Şans yok daha öncede söylediğim üzere. Gözlem,tercih veya hayatı doğru okumak ve/veya anlamlandırmak diyebiliriz.
Ama ben sizin sartlarinizda olsaydim boyle bir konunun altina "ben isciyle evlendim cok mutluyum bir sakincasi yok"anlamina gelecek bir yorum yapmazdim.
Bu konunun altı bana göre en doğru yer. Siz kendi görüşlerinizi aktarıyorsunuz, bende benimkileri. Açıkçası üniversitede öğretim görevlisi olarak görev yapan ve sistemi çoğunuzdan iyi bilen biri olarak aklıma şu soru geliyor; Sosyolojik anlamda sizi bir işçiden ayıran ve üstün kılıp yüksek statü sağlayan hangi özelliklerinizi üniversitedeki eğitiminizle aldınız? ve elde edilen bu kazanımlara bu kurumlar haricinde ulaşılamaz mı? Sorumu iyice anlayıp cevaplandırın lütfen, yoksa üniversitelerimizin ülkemiz için öneminden ve gerekliliğinden bahsetmiyorum.
Burada soz konusu olan kizi ailesi neredeyse evlatliktan cikarmis. Eminim kolay seyler yasamamislardir. Hatta eminim tek sebep meslek de degildir. Kuzenin bilmedikleri vardir.
Herbirimiz yorumlarımızla farklı olasılıkları değerlendirip çeşitli seçenekleri konu sahibine sunuyoruz.
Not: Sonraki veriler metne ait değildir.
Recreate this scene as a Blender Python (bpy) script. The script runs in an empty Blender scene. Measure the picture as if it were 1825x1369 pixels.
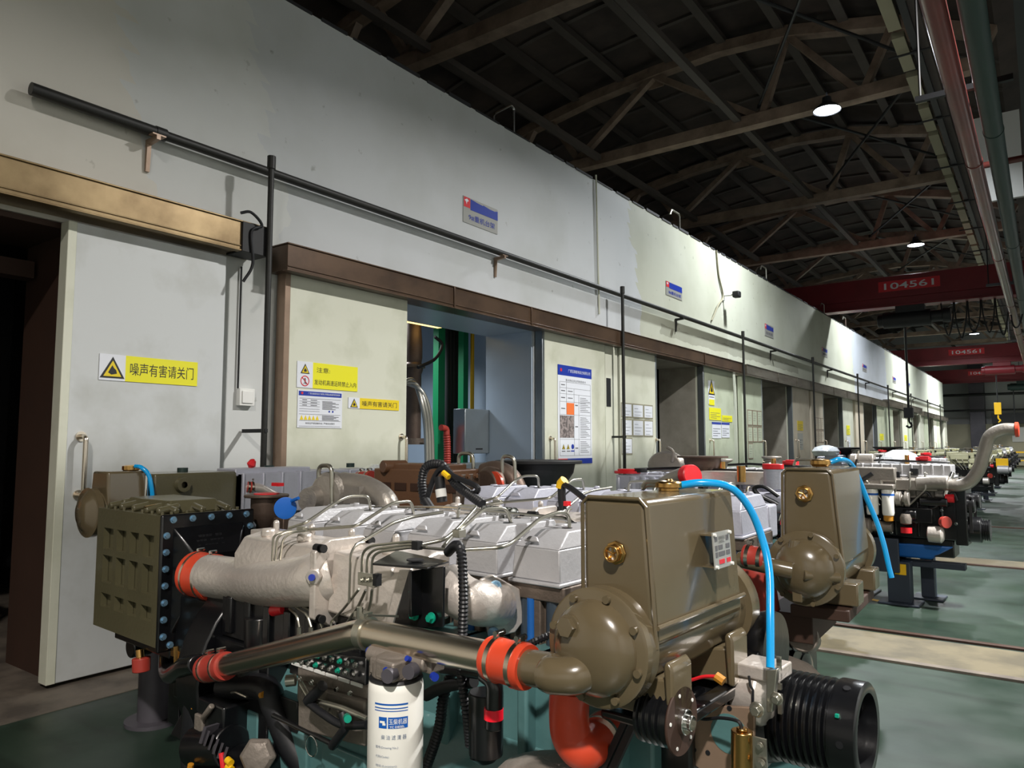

Kendisine en doğru geleni alıp kullanacak veya tamamının aksine davranışta bulunacak, karar kendisine ait. Aslında yorumlarınızda en can alıcı kısmı en sona saklamışsınız, asıl düşünülmesi gereken meslek haricindeki hususlar ve zaten bu kadar yazının odak noktası da budur.